SOURCE DATA -
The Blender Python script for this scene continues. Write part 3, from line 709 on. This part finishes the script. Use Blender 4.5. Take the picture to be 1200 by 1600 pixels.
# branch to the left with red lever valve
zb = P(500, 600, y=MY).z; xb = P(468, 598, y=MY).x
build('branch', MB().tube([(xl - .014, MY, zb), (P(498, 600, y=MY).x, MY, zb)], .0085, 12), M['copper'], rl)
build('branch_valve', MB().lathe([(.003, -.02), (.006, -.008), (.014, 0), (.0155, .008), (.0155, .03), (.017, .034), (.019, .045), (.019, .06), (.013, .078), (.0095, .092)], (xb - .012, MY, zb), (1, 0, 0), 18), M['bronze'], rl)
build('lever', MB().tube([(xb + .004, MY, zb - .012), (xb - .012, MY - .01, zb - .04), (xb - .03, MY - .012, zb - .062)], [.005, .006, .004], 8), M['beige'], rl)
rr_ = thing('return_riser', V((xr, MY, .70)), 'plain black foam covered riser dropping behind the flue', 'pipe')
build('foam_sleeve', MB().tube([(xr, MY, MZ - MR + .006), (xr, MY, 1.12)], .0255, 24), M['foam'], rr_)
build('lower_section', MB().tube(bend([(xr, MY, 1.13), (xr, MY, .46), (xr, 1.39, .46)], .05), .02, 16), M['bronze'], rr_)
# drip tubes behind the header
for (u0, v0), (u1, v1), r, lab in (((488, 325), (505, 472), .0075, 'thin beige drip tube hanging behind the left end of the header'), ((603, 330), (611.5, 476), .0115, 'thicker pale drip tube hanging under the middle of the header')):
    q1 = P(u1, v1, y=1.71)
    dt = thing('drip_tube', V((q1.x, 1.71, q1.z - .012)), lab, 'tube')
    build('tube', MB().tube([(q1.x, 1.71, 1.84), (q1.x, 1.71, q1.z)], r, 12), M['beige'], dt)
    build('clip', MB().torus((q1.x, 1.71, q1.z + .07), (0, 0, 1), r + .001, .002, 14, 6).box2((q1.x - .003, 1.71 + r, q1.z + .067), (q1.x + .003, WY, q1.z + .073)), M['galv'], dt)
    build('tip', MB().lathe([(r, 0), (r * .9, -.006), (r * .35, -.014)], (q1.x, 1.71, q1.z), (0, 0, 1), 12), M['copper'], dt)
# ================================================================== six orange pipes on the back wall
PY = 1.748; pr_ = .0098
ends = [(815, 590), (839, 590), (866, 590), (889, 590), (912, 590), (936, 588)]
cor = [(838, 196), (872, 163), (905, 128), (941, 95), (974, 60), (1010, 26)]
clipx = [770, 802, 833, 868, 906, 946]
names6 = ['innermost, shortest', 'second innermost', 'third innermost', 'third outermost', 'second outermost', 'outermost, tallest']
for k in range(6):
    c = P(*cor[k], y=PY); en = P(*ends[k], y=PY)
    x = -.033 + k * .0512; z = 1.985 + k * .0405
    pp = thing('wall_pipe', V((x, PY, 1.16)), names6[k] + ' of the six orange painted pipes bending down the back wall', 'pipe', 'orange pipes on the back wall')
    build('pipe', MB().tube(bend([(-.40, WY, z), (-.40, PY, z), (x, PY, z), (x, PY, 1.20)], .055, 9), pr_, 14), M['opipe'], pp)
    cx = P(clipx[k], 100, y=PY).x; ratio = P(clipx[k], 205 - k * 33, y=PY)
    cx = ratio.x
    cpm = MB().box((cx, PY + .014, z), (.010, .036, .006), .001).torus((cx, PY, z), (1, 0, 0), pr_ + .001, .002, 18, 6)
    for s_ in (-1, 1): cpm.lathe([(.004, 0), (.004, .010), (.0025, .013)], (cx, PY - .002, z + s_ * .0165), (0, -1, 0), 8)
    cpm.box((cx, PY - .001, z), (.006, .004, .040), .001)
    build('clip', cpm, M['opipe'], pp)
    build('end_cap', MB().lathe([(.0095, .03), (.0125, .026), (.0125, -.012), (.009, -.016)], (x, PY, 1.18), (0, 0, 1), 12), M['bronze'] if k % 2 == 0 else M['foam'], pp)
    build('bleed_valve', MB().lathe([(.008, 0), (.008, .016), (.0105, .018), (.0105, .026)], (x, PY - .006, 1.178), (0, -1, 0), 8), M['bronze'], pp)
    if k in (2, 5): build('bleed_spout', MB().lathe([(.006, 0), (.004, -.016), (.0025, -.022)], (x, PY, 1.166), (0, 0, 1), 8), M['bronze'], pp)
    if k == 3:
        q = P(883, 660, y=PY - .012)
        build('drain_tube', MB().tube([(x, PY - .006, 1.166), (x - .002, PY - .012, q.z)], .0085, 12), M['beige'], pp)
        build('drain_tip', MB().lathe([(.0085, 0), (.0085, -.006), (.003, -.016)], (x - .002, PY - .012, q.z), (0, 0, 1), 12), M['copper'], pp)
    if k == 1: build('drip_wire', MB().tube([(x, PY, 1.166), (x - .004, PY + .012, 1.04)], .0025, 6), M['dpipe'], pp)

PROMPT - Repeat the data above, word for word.

RIGHT ANSWER -
The Blender Python script for this scene continues. Write part 3, from line 709 on. This part finishes the script. Use Blender 4.5. Take the picture to be 1200 by 1600 pixels.
# branch to the left with red lever valve
zb = P(500, 600, y=MY).z; xb = P(468, 598, y=MY).x
build('branch', MB().tube([(xl - .014, MY, zb), (P(498, 600, y=MY).x, MY, zb)], .0085, 12), M['copper'], rl)
build('branch_valve', MB().lathe([(.003, -.02), (.006, -.008), (.014, 0), (.0155, .008), (.0155, .03), (.017, .034), (.019, .045), (.019, .06), (.013, .078), (.0095, .092)], (xb - .012, MY, zb), (1, 0, 0), 18), M['bronze'], rl)
build('lever', MB().tube([(xb + .004, MY, zb - .012), (xb - .012, MY - .01, zb - .04), (xb - .03, MY - .012, zb - .062)], [.005, .006, .004], 8), M['beige'], rl)
rr_ = thing('return_riser', V((xr, MY, .70)), 'plain black foam covered riser dropping behind the flue', 'pipe')
build('foam_sleeve', MB().tube([(xr, MY, MZ - MR + .006), (xr, MY, 1.12)], .0255, 24), M['foam'], rr_)
build('lower_section', MB().tube(bend([(xr, MY, 1.13), (xr, MY, .46), (xr, 1.39, .46)], .05), .02, 16), M['bronze'], rr_)
# drip tubes behind the header
for (u0, v0), (u1, v1), r, lab in (((488, 325), (505, 472), .0075, 'thin beige drip tube hanging behind the left end of the header'), ((603, 330), (611.5, 476), .0115, 'thicker pale drip tube hanging under the middle of the header')):
    q1 = P(u1, v1, y=1.71)
    dt = thing('drip_tube', V((q1.x, 1.71, q1.z - .012)), lab, 'tube')
    build('tube', MB().tube([(q1.x, 1.71, 1.84), (q1.x, 1.71, q1.z)], r, 12), M['beige'], dt)
    build('clip', MB().torus((q1.x, 1.71, q1.z + .07), (0, 0, 1), r + .001, .002, 14, 6).box2((q1.x - .003, 1.71 + r, q1.z + .067), (q1.x + .003, WY, q1.z + .073)), M['galv'], dt)
    build('tip', MB().lathe([(r, 0), (r * .9, -.006), (r * .35, -.014)], (q1.x, 1.71, q1.z), (0, 0, 1), 12), M['copper'], dt)
# ================================================================== six orange pipes on the back wall
PY = 1.748; pr_ = .0098
ends = [(815, 590), (839, 590), (866, 590), (889, 590), (912, 590), (936, 588)]
cor = [(838, 196), (872, 163), (905, 128), (941, 95), (974, 60), (1010, 26)]
clipx = [770, 802, 833, 868, 906, 946]
names6 = ['innermost, shortest', 'second innermost', 'third innermost', 'third outermost', 'second outermost', 'outermost, tallest']
for k in range(6):
    c = P(*cor[k], y=PY); en = P(*ends[k], y=PY)
    x = -.033 + k * .0512; z = 1.985 + k * .0405
    pp = thing('wall_pipe', V((x, PY, 1.16)), names6[k] + ' of the six orange painted pipes bending down the back wall', 'pipe', 'orange pipes on the back wall')
    build('pipe', MB().tube(bend([(-.40, WY, z), (-.40, PY, z), (x, PY, z), (x, PY, 1.20)], .055, 9), pr_, 14), M['opipe'], pp)
    cx = P(clipx[k], 100, y=PY).x; ratio = P(clipx[k], 205 - k * 33, y=PY)
    cx = ratio.x
    cpm = MB().box((cx, PY + .014, z), (.010, .036, .006), .001).torus((cx, PY, z), (1, 0, 0), pr_ + .001, .002, 18, 6)
    for s_ in (-1, 1): cpm.lathe([(.004, 0), (.004, .010), (.0025, .013)], (cx, PY - .002, z + s_ * .0165), (0, -1, 0), 8)
    cpm.box((cx, PY - .001, z), (.006, .004, .040), .001)
    build('clip', cpm, M['opipe'], pp)
    build('end_cap', MB().lathe([(.0095, .03), (.0125, .026), (.0125, -.012), (.009, -.016)], (x, PY, 1.18), (0, 0, 1), 12), M['bronze'] if k % 2 == 0 else M['foam'], pp)
    build('bleed_valve', MB().lathe([(.008, 0), (.008, .016), (.0105, .018), (.0105, .026)], (x, PY - .006, 1.178), (0, -1, 0), 8), M['bronze'], pp)
    if k in (2, 5): build('bleed_spout', MB().lathe([(.006, 0), (.004, -.016), (.0025, -.022)], (x, PY, 1.166), (0, 0, 1), 8), M['bronze'], pp)
    if k == 3:
        q = P(883, 660, y=PY - .012)
        build('drain_tube', MB().tube([(x, PY - .006, 1.166), (x - .002, PY - .012, q.z)], .0085, 12), M['beige'], pp)
        build('drain_tip', MB().lathe([(.0085, 0), (.0085, -.006), (.003, -.016)], (x - .002, PY - .012, q.z), (0, 0, 1), 12), M['copper'], pp)
    if k == 1: build('drip_wire', MB().tube([(x, PY, 1.166), (x - .004, PY + .012, 1.04)], .0025, 6), M['dpipe'], pp)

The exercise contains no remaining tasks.